■ Stated problem ■
Quote all lines below exactly. Images stay out.

[Start Supplied records]

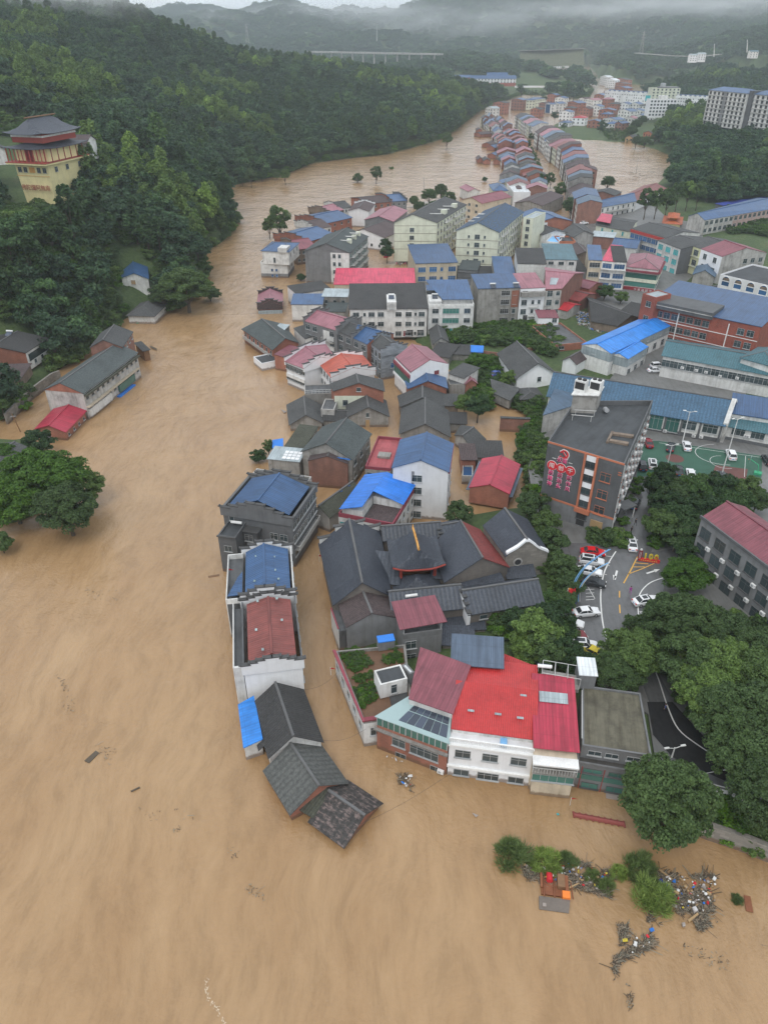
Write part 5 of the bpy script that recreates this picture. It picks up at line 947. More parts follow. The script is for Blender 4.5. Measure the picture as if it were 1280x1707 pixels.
def archmesh():
 m = MB(); w_, z0, z1 = 1.5, -5.5, 1.6; n = 10; arc = [(w_ * math.cos(math.pi * i / n), z1 + w_ * math.sin(math.pi * i / n)) for i in range(n + 1)]; P_ = [(w_, z0)] + arc + [(-w_, z0)]
 m.face([(x, -.03, z) for x, z in reversed(P_)][::-1], 0); m.box(-w_, -.12, -1.5, w_, -.04, -.2, 1); m.box(-w_, -.12, 1.3, w_, -.04, 1.6, 1); m.box(-w_ + .4, -.12, 1.61, w_ - .4, -.05, 2.6, 2)
 for i in range(n): a, b = arc[i], arc[i + 1]; m.bar((a[0], -.1, a[1]), (b[0], -.1, b[1]), .12, 1, 4)
 for x in (-w_, w_): m.bar((x, -.1, z0), (x, -.1, z1), .12, 1, 4)
 return m.mesh('arched_window', ['blueglass', 'cleanwhite', 'brown'])
am = archmesh()
for i in range(4): h.put(am, 'f', .14 + i * .245, h.H - 3.4, 'arched_window')
h = Hs('pagoda_gatehouse', 'small gatehouse with two tiered orange pagoda roof beside the trees', (1106, 372), (1133, 374), (1134, 362), 4.4, 'orangetile', 'templeyellow', kind='hip', rise=1.0, g=2.5, oh=1.0, cat='gatehouse'); h.box('upper_storey', 'gold', .28, .28, .72, .72, h.H + .5, h.H + 2.3)
m = MB(); e = [h.P(.12, .12, h.H + 2.3), h.P(.88, .12, h.H + 2.3), h.P(.88, .88, h.H + 2.3), h.P(.12, .88, h.H + 2.3)]; tp = h.P(.5, .5, h.H + 3.8)
for i in range(4): m.face([e[i], e[(i + 1) % 4], tp])
m.face(e[::-1]); m.build('upper_roof', 'orangetile', h.root)
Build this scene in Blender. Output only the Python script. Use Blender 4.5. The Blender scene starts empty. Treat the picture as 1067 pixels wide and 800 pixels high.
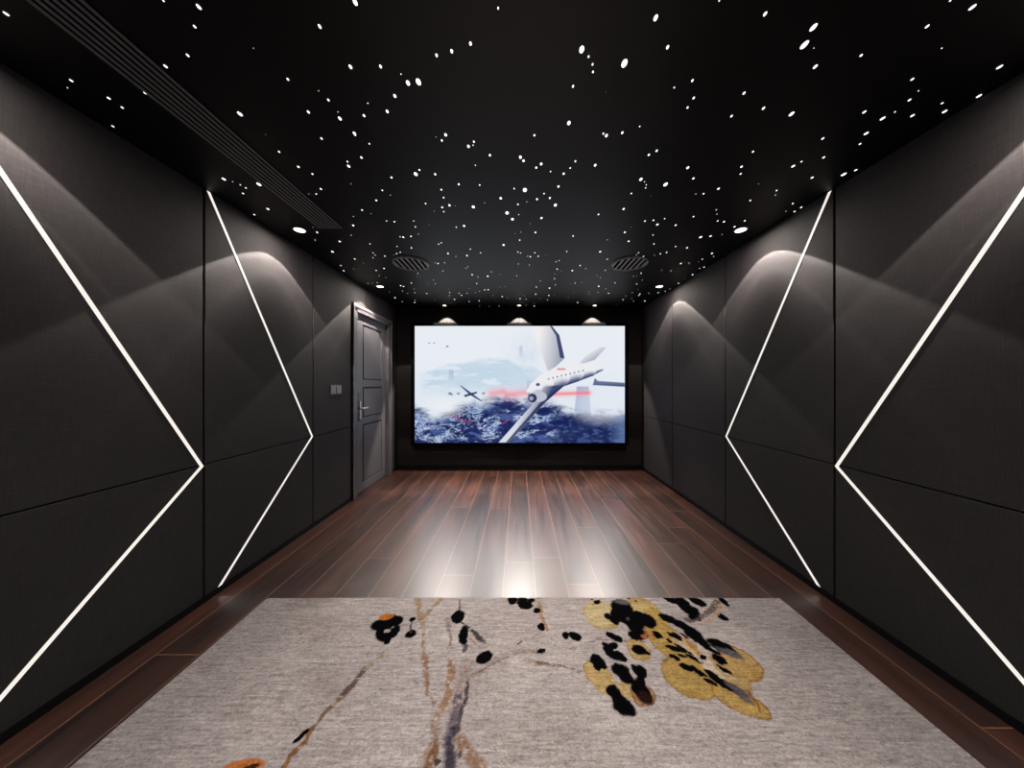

[End Supplied records]

■ Solution to the problem ■
Write part 5 of the bpy script that recreates this picture. It picks up at line 947. More parts follow. The script is for Blender 4.5. Measure the picture as if it were 1280x1707 pixels.
def archmesh():
 m = MB(); w_, z0, z1 = 1.5, -5.5, 1.6; n = 10; arc = [(w_ * math.cos(math.pi * i / n), z1 + w_ * math.sin(math.pi * i / n)) for i in range(n + 1)]; P_ = [(w_, z0)] + arc + [(-w_, z0)]
 m.face([(x, -.03, z) for x, z in reversed(P_)][::-1], 0); m.box(-w_, -.12, -1.5, w_, -.04, -.2, 1); m.box(-w_, -.12, 1.3, w_, -.04, 1.6, 1); m.box(-w_ + .4, -.12, 1.61, w_ - .4, -.05, 2.6, 2)
 for i in range(n): a, b = arc[i], arc[i + 1]; m.bar((a[0], -.1, a[1]), (b[0], -.1, b[1]), .12, 1, 4)
 for x in (-w_, w_): m.bar((x, -.1, z0), (x, -.1, z1), .12, 1, 4)
 return m.mesh('arched_window', ['blueglass', 'cleanwhite', 'brown'])
am = archmesh()
for i in range(4): h.put(am, 'f', .14 + i * .245, h.H - 3.4, 'arched_window')
h = Hs('pagoda_gatehouse', 'small gatehouse with two tiered orange pagoda roof beside the trees', (1106, 372), (1133, 374), (1134, 362), 4.4, 'orangetile', 'templeyellow', kind='hip', rise=1.0, g=2.5, oh=1.0, cat='gatehouse'); h.box('upper_storey', 'gold', .28, .28, .72, .72, h.H + .5, h.H + 2.3)
m = MB(); e = [h.P(.12, .12, h.H + 2.3), h.P(.88, .12, h.H + 2.3), h.P(.88, .88, h.H + 2.3), h.P(.12, .88, h.H + 2.3)]; tp = h.P(.5, .5, h.H + 3.8)
for i in range(4): m.face([e[i], e[(i + 1) % 4], tp])
m.face(e[::-1]); m.build('upper_roof', 'orangetile', h.root)
Build this scene in Blender. Output only the Python script. Use Blender 4.5. The Blender scene starts empty. Treat the picture as 1067 pixels wide and 800 pixels high.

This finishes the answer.